Six Weeks de Noémie Veronoka Szakonyi, réalisatrice et scénariste, film hongrois encore un premier film talentueux, une jeune sportive de haut niveau s’aperçoit très tardivement qu’elle est enceinte, elle va mettre au monde un enfant, elle songe à l’abandonner, la procédure d’abandon hongroise donne à la mère six semaines après l’abandon pour y renoncer. La jeune actrice (Katalyn Roman) dont c’est le premier film est remarquable. À voir.
Foudre- de Carmen Jaquier- Suisse, une jeune fille s’apprête à faire ses vœux, mais le décès de sa sœur aînée l’oblige à retrouver sa famille qu’elle avait quitté cinq ans plus tôt. Ce genre de sujet a le don de m’ennuyer ferme, raison pour laquelle je vous invite à en lire les critiques.

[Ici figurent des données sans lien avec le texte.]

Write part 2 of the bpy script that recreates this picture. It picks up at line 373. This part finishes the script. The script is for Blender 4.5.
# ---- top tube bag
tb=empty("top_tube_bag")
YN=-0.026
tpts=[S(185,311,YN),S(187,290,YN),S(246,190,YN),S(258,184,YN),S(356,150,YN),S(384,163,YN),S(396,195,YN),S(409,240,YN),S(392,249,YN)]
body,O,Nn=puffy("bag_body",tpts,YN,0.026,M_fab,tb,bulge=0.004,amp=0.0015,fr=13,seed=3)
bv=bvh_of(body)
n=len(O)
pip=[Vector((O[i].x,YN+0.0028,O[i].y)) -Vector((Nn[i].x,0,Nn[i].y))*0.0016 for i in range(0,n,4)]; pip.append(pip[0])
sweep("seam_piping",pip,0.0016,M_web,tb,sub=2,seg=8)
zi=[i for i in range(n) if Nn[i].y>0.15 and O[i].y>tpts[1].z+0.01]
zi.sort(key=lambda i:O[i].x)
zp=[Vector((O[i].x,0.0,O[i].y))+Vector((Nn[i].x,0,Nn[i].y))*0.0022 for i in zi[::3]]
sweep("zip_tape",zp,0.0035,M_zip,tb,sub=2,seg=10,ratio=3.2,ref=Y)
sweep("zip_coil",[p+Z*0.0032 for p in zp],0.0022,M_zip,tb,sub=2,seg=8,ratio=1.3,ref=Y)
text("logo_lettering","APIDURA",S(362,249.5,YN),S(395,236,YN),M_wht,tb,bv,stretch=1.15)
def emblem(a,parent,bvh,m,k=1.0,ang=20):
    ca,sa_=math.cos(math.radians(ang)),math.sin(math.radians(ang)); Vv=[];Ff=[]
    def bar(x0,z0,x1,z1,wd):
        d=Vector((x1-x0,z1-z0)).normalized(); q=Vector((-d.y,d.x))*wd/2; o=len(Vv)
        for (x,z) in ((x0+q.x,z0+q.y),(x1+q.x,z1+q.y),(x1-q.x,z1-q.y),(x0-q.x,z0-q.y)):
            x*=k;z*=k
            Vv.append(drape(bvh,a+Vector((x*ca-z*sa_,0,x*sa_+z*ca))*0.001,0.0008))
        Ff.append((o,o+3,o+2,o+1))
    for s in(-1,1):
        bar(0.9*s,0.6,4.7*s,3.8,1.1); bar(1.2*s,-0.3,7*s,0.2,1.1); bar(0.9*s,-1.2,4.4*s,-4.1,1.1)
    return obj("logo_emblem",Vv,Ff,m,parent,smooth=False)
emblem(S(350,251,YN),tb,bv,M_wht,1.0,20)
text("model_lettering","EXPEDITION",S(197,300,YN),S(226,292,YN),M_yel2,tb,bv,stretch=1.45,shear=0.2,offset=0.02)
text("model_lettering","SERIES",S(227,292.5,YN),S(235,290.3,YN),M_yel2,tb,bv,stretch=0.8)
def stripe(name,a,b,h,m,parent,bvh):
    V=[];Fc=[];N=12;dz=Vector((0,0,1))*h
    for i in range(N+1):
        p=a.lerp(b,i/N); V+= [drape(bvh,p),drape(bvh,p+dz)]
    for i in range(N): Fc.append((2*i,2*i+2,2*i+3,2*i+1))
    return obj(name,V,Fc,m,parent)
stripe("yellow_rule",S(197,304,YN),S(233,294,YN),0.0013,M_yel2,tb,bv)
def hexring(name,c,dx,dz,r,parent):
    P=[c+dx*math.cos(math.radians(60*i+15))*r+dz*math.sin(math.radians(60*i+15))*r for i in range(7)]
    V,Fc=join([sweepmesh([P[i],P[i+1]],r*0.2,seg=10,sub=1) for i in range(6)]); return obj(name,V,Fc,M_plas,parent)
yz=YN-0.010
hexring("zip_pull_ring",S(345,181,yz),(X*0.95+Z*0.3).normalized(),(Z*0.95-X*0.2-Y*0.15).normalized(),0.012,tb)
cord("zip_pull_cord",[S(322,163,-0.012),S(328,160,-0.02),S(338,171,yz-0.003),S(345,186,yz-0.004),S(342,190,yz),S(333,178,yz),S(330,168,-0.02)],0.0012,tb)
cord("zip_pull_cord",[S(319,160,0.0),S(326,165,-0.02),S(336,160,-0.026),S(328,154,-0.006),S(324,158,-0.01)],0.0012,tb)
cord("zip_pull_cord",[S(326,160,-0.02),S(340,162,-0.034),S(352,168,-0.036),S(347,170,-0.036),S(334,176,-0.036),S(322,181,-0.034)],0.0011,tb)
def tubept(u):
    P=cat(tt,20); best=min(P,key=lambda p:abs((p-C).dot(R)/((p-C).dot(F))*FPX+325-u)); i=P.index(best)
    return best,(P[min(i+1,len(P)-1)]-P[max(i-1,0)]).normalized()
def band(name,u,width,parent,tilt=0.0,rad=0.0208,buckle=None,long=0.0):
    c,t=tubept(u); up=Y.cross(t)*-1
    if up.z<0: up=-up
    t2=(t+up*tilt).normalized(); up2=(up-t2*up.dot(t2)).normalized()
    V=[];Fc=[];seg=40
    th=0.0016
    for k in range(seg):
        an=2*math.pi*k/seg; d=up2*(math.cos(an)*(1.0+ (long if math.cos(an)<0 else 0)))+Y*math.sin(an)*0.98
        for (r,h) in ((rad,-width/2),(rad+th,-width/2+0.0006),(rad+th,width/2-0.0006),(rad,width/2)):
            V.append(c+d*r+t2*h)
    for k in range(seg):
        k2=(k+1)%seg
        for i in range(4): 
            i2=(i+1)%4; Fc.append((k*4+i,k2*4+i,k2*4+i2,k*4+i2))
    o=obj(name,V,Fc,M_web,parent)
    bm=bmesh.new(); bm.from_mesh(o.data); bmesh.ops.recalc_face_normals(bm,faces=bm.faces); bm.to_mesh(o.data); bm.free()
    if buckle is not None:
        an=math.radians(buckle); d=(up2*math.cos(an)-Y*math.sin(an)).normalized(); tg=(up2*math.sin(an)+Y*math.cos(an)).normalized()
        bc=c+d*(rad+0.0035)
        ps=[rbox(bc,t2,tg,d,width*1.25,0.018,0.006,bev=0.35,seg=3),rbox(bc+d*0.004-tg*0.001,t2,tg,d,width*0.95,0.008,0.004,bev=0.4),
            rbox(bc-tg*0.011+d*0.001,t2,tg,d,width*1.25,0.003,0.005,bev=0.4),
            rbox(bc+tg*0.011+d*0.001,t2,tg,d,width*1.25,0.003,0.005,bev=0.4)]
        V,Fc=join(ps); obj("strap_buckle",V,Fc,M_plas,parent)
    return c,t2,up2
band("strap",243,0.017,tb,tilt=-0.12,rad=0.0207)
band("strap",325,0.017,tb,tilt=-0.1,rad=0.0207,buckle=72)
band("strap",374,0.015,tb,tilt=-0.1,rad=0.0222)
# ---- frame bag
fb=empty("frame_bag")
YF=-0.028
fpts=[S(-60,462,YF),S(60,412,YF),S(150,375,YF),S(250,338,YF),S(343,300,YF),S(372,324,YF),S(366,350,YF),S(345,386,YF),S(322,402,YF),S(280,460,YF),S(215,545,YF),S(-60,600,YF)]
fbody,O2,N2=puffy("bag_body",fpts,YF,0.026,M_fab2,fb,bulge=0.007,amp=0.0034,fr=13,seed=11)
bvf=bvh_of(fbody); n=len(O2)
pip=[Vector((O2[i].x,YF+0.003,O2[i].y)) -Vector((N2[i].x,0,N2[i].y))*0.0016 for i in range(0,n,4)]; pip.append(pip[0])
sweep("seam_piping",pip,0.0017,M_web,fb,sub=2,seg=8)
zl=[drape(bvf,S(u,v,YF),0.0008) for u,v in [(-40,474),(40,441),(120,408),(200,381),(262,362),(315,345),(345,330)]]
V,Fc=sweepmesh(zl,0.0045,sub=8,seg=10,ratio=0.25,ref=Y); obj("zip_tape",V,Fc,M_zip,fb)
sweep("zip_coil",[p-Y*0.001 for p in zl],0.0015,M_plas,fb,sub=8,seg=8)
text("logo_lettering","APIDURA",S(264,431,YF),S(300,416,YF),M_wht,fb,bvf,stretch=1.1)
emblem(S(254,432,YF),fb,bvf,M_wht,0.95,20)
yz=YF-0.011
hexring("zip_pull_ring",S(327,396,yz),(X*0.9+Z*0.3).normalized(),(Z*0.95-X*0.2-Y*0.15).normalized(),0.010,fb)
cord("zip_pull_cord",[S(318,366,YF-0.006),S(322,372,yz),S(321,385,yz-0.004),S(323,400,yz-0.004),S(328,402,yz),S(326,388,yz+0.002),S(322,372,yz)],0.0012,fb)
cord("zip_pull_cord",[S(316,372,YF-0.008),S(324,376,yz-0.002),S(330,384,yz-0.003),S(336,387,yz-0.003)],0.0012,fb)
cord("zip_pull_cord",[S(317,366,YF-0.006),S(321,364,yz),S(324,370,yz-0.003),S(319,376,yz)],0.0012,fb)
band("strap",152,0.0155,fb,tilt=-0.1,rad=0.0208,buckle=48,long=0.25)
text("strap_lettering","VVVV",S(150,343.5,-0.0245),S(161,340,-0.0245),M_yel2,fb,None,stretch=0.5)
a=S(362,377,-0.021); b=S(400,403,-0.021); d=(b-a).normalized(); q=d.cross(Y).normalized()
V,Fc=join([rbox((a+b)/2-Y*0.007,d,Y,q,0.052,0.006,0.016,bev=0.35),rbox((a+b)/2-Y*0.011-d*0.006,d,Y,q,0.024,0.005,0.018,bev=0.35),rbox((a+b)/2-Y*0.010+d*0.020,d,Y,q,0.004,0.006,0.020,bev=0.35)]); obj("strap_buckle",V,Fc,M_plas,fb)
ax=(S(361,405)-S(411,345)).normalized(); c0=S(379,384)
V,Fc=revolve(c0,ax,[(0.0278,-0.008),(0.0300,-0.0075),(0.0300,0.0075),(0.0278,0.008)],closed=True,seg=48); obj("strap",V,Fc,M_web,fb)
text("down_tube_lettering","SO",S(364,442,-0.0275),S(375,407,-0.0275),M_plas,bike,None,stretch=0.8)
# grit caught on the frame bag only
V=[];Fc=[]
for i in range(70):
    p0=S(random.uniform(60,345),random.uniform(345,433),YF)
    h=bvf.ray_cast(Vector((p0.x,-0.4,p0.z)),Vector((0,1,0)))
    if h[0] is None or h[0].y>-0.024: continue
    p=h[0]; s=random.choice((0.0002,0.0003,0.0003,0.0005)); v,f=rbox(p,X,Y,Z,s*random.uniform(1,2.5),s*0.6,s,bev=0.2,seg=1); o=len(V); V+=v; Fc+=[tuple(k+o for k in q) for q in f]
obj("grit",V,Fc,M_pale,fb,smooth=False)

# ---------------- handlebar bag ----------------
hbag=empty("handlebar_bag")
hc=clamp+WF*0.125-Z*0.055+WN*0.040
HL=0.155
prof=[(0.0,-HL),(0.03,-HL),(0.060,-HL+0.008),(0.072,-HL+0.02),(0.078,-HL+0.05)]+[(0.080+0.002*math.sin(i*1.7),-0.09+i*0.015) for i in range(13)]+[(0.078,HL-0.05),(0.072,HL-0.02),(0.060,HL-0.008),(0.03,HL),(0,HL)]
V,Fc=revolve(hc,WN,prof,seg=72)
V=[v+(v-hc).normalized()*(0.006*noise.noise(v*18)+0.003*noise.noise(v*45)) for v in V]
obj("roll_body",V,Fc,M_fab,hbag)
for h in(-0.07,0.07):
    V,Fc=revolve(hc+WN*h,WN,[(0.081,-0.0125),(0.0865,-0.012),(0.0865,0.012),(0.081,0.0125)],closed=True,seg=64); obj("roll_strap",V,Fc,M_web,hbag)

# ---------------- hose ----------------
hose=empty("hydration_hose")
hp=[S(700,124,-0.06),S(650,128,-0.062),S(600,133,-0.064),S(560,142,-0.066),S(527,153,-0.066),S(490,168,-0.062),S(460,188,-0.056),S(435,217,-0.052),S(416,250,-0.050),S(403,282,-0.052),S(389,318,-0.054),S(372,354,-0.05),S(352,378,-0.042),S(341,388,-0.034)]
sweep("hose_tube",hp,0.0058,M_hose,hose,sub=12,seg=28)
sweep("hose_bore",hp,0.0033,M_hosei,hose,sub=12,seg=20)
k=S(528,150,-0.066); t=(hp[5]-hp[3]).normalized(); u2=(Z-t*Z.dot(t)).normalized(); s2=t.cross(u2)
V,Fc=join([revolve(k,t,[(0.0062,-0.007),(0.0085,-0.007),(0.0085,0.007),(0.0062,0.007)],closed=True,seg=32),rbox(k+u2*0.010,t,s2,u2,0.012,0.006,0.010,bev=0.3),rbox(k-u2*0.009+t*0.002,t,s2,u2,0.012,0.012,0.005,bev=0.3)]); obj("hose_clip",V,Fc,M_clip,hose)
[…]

Lost Country de Vladimir Periscic Serbie, en 1996 on apprend que les résultats électoraux de l’opposition sont invalidés, nous sommes sous le régime de Milosevic. Stefan 15 ans, comme tous les élèves, souhaite participer à la protestation, mais voilà, sa mère est porte-parole du régime. C’est une mère aimante et une femme de décision. Remarquable. À voir.
Le Ravissement est le film Français de la série, un mélo comme on les aime, Lydia sage-femme accouche sa meilleure amie et se substitue à elle car elle est débordée et dépressive. La vie de Lydia hors son travail est un peu vide à l’exception d’une rencontre, un jour. Lydia c’est Hafsia Herzi, le rôle masculin c’est Alexis Manenti . À voir, c’est très bien.
Suivent deux avant premières Françaises, Le temps d’aimer de Katell Quillévéré, tout le monde a vu ces images de femmes outragées, tondues parce qu’elles avaient des relations avec les soldats allemands en 39-45, la vie de l’une de ces femmes est le sujet de ce film. Nul doute qu’il aura une belle diffusion.
Rosalie de Stéfanie Di Giusto, l’histoire de la femme à barbe avec deux acteurs en vue, Nadia Tereszkiewicz et Benoit Magimel. Quelle femme ! Ce film lui aussi aura une belle diffusion.
Nous terminons ce compte rendu en soulignant que Valery Leroy réalisatrice de courts-métrages qui a déjà une œuvre originale et drôle réalise son premier long-métrage. À suivre absolument.